→ WORK TO DO
All of the data needs to be repeated exactly.

→ DATA
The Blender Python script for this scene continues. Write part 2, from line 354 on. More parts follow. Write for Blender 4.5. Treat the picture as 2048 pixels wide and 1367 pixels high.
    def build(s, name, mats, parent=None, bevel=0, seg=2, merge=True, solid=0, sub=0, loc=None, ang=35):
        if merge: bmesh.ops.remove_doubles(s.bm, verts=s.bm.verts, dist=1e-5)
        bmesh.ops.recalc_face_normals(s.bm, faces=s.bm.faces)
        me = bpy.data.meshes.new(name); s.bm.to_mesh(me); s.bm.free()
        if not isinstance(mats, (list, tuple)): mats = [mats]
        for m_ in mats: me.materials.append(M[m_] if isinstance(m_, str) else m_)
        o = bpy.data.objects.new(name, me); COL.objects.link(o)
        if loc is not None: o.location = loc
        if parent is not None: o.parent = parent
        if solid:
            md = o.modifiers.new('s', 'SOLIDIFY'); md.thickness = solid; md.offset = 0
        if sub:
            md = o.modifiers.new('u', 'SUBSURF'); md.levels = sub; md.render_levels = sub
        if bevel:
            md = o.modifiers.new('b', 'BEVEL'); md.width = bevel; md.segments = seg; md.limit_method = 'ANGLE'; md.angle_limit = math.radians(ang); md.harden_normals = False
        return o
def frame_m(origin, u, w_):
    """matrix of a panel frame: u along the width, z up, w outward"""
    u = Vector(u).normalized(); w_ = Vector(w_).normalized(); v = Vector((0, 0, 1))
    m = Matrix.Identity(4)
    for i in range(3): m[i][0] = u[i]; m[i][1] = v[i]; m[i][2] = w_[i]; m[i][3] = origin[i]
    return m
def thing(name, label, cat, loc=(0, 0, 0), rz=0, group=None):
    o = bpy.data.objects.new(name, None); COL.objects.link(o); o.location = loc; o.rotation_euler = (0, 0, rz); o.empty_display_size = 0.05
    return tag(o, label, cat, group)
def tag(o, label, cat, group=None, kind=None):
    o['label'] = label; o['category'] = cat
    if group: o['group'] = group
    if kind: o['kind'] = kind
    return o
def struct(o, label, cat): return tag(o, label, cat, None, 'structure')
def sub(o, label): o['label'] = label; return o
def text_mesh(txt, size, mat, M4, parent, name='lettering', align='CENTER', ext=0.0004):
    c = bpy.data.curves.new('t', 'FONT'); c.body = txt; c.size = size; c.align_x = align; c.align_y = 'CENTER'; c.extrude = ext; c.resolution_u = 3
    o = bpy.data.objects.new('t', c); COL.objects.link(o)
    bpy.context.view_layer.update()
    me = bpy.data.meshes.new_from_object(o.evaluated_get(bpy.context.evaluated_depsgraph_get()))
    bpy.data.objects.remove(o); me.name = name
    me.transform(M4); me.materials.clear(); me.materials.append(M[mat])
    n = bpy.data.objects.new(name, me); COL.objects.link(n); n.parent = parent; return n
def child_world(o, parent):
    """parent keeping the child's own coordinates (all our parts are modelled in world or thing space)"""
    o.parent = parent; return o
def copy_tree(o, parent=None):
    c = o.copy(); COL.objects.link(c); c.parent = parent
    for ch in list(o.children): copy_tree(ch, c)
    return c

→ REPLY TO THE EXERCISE
The Blender Python script for this scene continues. Write part 2, from line 354 on. More parts follow. Write for Blender 4.5. Treat the picture as 2048 pixels wide and 1367 pixels high.
    def build(s, name, mats, parent=None, bevel=0, seg=2, merge=True, solid=0, sub=0, loc=None, ang=35):
        if merge: bmesh.ops.remove_doubles(s.bm, verts=s.bm.verts, dist=1e-5)
        bmesh.ops.recalc_face_normals(s.bm, faces=s.bm.faces)
        me = bpy.data.meshes.new(name); s.bm.to_mesh(me); s.bm.free()
        if not isinstance(mats, (list, tuple)): mats = [mats]
        for m_ in mats: me.materials.append(M[m_] if isinstance(m_, str) else m_)
        o = bpy.data.objects.new(name, me); COL.objects.link(o)
        if loc is not None: o.location = loc
        if parent is not None: o.parent = parent
        if solid:
            md = o.modifiers.new('s', 'SOLIDIFY'); md.thickness = solid; md.offset = 0
        if sub:
            md = o.modifiers.new('u', 'SUBSURF'); md.levels = sub; md.render_levels = sub
        if bevel:
            md = o.modifiers.new('b', 'BEVEL'); md.width = bevel; md.segments = seg; md.limit_method = 'ANGLE'; md.angle_limit = math.radians(ang); md.harden_normals = False
        return o
def frame_m(origin, u, w_):
    """matrix of a panel frame: u along the width, z up, w outward"""
    u = Vector(u).normalized(); w_ = Vector(w_).normalized(); v = Vector((0, 0, 1))
    m = Matrix.Identity(4)
    for i in range(3): m[i][0] = u[i]; m[i][1] = v[i]; m[i][2] = w_[i]; m[i][3] = origin[i]
    return m
def thing(name, label, cat, loc=(0, 0, 0), rz=0, group=None):
    o = bpy.data.objects.new(name, None); COL.objects.link(o); o.location = loc; o.rotation_euler = (0, 0, rz); o.empty_display_size = 0.05
    return tag(o, label, cat, group)
def tag(o, label, cat, group=None, kind=None):
    o['label'] = label; o['category'] = cat
    if group: o['group'] = group
    if kind: o['kind'] = kind
    return o
def struct(o, label, cat): return tag(o, label, cat, None, 'structure')
def sub(o, label): o['label'] = label; return o
def text_mesh(txt, size, mat, M4, parent, name='lettering', align='CENTER', ext=0.0004):
    c = bpy.data.curves.new('t', 'FONT'); c.body = txt; c.size = size; c.align_x = align; c.align_y = 'CENTER'; c.extrude = ext; c.resolution_u = 3
    o = bpy.data.objects.new('t', c); COL.objects.link(o)
    bpy.context.view_layer.update()
    me = bpy.data.meshes.new_from_object(o.evaluated_get(bpy.context.evaluated_depsgraph_get()))
    bpy.data.objects.remove(o); me.name = name
    me.transform(M4); me.materials.clear(); me.materials.append(M[mat])
    n = bpy.data.objects.new(name, me); COL.objects.link(n); n.parent = parent; return n
def child_world(o, parent):
    """parent keeping the child's own coordinates (all our parts are modelled in world or thing space)"""
    o.parent = parent; return o
def copy_tree(o, parent=None):
    c = o.copy(); COL.objects.link(c); c.parent = parent
    for ch in list(o.children): copy_tree(ch, c)
    return c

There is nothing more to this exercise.